Танец Айседоры Дункан больше не дивертисмент, это ее личное проявление, произведение искусства, пожалуй, более живое; он побуждает нас творить в тех областях, которые нам предначертаны».
Глава 9
Хотя мои танцы знали и ценили уже многие выдающиеся люди, мое финансовое положение по-прежнему оставалось непрочным, и мы то и дело беспокоились, сможем ли внести арендную плату за студию, а так как у нас часто не было угля, нам приходилось страдать от холода. И все же среди этой бедности и лишений я помню, как часами стояла одна в нашей холодной мрачной студии, ожидая, когда же на меня снизойдет вдохновение, чтобы выразить себя в движении. Со временем состояние моего духа повышалось, и я следовала движению своей души.
Однажды, когда я стояла таким образом, нас посетил цветущий господин в пальто с дорогим меховым воротником и с бриллиантовым кольцом. Он сказал:
– Я из Берлина.

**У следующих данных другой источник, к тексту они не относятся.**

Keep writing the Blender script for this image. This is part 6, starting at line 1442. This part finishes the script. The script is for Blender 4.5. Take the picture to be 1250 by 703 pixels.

Мы слышали о ваших танцах босиком. (Можете себе представить, как шокировало меня подобное определение моего искусства.) Я представляю самый большой мюзик-холл и приехал, чтобы немедленно предложить вам ангажемент.
Он потирал руки и сиял, будто принес мне невиданное счастье, но я спряталась в свою скорлупу, словно подвергшаяся нападению улитка, и холодно ответила:
– О, благодарю вас, но я никогда не соглашусь ввести свое искусство в мюзик-холл.
– Но вы не понимаете! – воскликнул он. – Величайшие артисты выступали в нашем зале, и вы получите много денег. Я уже сейчас предлагаю вам пятьсот марок за вечер. Впоследствии гонорар увеличится. Вас эффектно представят «Первая босоногая танцовщица в мире». Die erste Barfuss Tanzerin. Kolossal, kolossal. Das will so ein Erfolge[32]. Разумеется, вы принимаете мое предложение?
– Конечно нет. Конечно нет, – повторила я, все сильнее сердясь. – Ни на каких условиях.